Darüber hinaus ist der US-Dollar im Falle eines Krieges der sicherste Hafen. Letztlich deutet somit viel auf zunächst niedrigere EUR/USD-Niveaus hin; ein Test der Marke von 1,10 im Falle eines anhaltenden militärischen Konfliktes bei einem Zinsschritt der Fed im März ist wahrscheinlich. Rückenwind bis auf 1,15 dürfte die Gemeinschaftswährung im Falle eines Waffenstillstandes und einer diplomatischen Lösung erhalten.

 

Renten-Universum

Die Nachfrage nach sicheren Häfen und damit US-Treasuries hat binnen Wochenfrist zu einer leichten Verflachung der US-Renditestrukturkurve im mittleren bis längeren Laufzeitenbereich geführt. Gleichzeitig sind vor dem geopolitischen Hintergrund die Kurse von Staatsanleihen von Ländern wie Slowenien, Litauen, etc. stark eingebrochen. Inflationssorgen und damit frühere EZB-Zinserhöhungen hatten diese Staatspapiere allerdings schon zuvor unter Druck gebracht. Zwar ist ein NATO-Bündnisfall unwahrscheinlich (atomare Abschreckung). Jedoch dürfte die Unsicherheit in der kurzen Frist in Abhängigkeit der Invasionsdauer noch anhalten. Mittelfristig dürften sich die Kurse von Staatsanleihen östlicher NATO-Bündnispartner wieder erholen. Einen „Default“ dieser Staaten halten wir für nahezu ausgeschlossen. Das bisherige A-Rating (Fitch) von Litauen beispielsweise sollte unseres Erachtens Bestand haben.

 

Regionale und sektorale Allokation

Die jüngsten politischen Entscheidungen (nicht zuletzt auch in Deutschland) sind Auslöser, um nach Möglichkeiten zu suchen, das Aktienportfolio um Investments in den Bereichen „Sicherheit & Verteidigung“ sowie im Bereich „Alternative Energien“ zu ergänzen. Mögliche Investments umspannen hierbei die gesamte Produkt- und Wertschöpfungskette – von Cybersecurity bis hin zu entsprechenden Ausrüstungsindustrien. Der bereits im Portfolio stark vertretene Bereich der „Materials“ (Grundstoffe) bleibt grundsätzlich aufrechterhalten.

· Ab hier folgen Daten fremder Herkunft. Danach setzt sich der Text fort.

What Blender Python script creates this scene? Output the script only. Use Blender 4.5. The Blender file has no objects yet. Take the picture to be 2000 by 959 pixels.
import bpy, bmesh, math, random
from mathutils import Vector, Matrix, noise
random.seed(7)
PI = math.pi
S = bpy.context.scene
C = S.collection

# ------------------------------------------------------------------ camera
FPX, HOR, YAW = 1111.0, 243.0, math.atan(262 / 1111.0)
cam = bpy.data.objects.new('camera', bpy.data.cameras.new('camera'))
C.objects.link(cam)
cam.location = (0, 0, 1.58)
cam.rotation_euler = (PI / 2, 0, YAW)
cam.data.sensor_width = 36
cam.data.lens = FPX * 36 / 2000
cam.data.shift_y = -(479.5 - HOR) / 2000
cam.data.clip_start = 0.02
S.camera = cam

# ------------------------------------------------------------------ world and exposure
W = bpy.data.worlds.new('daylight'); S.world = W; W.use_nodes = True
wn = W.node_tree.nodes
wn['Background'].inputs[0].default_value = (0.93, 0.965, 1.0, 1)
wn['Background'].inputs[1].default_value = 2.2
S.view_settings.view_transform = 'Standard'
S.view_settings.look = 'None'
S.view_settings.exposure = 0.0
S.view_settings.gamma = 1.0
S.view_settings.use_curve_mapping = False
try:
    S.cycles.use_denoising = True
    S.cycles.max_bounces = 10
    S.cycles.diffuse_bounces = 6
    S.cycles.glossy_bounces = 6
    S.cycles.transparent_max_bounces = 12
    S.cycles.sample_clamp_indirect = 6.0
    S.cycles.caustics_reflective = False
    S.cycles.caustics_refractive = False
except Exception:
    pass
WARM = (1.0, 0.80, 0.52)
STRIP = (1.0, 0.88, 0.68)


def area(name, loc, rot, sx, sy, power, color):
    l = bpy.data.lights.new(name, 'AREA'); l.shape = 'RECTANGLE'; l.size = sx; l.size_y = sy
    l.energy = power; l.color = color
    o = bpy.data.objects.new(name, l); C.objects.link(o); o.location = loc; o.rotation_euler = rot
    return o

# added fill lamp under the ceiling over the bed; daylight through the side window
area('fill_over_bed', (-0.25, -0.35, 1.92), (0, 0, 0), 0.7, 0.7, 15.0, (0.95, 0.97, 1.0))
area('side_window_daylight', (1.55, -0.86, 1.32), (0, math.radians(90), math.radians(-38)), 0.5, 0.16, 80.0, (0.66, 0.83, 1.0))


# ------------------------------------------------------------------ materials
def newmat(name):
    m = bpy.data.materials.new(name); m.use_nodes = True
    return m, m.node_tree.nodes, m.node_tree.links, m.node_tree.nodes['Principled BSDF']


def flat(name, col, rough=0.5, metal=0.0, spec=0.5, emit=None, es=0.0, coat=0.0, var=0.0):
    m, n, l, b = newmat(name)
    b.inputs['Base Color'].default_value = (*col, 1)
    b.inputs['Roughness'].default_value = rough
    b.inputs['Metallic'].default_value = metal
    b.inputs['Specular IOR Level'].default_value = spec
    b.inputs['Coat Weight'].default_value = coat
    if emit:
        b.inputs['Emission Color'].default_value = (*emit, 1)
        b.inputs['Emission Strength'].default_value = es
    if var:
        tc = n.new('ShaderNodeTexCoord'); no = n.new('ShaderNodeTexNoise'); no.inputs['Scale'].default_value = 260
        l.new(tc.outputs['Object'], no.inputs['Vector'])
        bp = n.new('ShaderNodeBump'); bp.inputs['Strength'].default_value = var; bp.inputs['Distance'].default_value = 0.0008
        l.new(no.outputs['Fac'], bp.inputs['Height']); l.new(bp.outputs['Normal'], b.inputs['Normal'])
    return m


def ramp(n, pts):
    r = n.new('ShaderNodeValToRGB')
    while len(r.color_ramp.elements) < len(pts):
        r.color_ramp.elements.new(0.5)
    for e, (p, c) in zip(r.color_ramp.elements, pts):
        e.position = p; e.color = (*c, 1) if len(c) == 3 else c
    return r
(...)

Da der Konfliktherd in Europa liegt, erscheint es sinnvoll, die regionale Allokation vorübergehend so auszurichten, dass Europa etwas geringer gewichtet ist. Entsprechend sollten Regionen wie etwa Nordamerika, Australasien stärker im Portfolio vertreten sein. Engagements in Emerging Markets stehen grundsätzlich auf dem Prüfstand (USD-Stärke, Gegenwind durch die Notwendigkeit von Rohstoffimporten wie beispielsweise im Falle Indiens).